### [Given request]
Set down the listing below verbatim, but only from its first line through the line containing "S.camera = cam".

### [Data section]
--------------------------------------------------
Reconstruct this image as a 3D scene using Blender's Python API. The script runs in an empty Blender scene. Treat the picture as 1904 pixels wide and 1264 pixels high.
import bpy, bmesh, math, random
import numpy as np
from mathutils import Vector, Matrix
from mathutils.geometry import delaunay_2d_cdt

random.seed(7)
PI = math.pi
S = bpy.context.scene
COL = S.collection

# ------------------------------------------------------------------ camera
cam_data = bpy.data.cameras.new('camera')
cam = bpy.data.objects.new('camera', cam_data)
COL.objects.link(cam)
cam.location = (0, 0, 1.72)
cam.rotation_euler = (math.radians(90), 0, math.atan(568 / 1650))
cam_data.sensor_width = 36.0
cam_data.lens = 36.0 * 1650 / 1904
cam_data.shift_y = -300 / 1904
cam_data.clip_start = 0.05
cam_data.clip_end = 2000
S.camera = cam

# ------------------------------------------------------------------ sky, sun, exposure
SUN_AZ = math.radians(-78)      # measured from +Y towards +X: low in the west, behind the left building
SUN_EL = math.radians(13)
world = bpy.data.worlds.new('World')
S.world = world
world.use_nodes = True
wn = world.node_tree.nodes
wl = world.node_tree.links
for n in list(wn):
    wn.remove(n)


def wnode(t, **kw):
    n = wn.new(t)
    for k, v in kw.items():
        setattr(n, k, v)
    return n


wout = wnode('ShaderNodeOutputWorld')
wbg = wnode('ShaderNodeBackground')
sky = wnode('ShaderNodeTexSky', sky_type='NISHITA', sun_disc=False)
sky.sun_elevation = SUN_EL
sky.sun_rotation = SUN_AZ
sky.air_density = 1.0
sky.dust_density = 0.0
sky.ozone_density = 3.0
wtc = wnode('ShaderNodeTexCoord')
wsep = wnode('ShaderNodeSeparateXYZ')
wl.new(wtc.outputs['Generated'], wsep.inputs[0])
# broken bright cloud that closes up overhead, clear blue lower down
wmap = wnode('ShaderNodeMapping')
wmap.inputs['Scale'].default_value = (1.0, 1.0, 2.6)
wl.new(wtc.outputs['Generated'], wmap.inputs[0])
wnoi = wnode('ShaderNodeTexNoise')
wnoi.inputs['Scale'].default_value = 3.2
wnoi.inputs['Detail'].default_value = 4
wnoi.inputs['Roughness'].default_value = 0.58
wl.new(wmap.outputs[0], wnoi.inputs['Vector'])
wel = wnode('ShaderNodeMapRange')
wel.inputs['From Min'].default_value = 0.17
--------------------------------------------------
### [The answer]
Reconstruct this image as a 3D scene using Blender's Python API. The script runs in an empty Blender scene. Treat the picture as 1904 pixels wide and 1264 pixels high.
import bpy, bmesh, math, random
import numpy as np
from mathutils import Vector, Matrix
from mathutils.geometry import delaunay_2d_cdt

random.seed(7)
PI = math.pi
S = bpy.context.scene
COL = S.collection

# ------------------------------------------------------------------ camera
cam_data = bpy.data.cameras.new('camera')
cam = bpy.data.objects.new('camera', cam_data)
COL.objects.link(cam)
cam.location = (0, 0, 1.72)
cam.rotation_euler = (math.radians(90), 0, math.atan(568 / 1650))
cam_data.sensor_width = 36.0
cam_data.lens = 36.0 * 1650 / 1904
cam_data.shift_y = -300 / 1904
cam_data.clip_start = 0.05
cam_data.clip_end = 2000
S.camera = cam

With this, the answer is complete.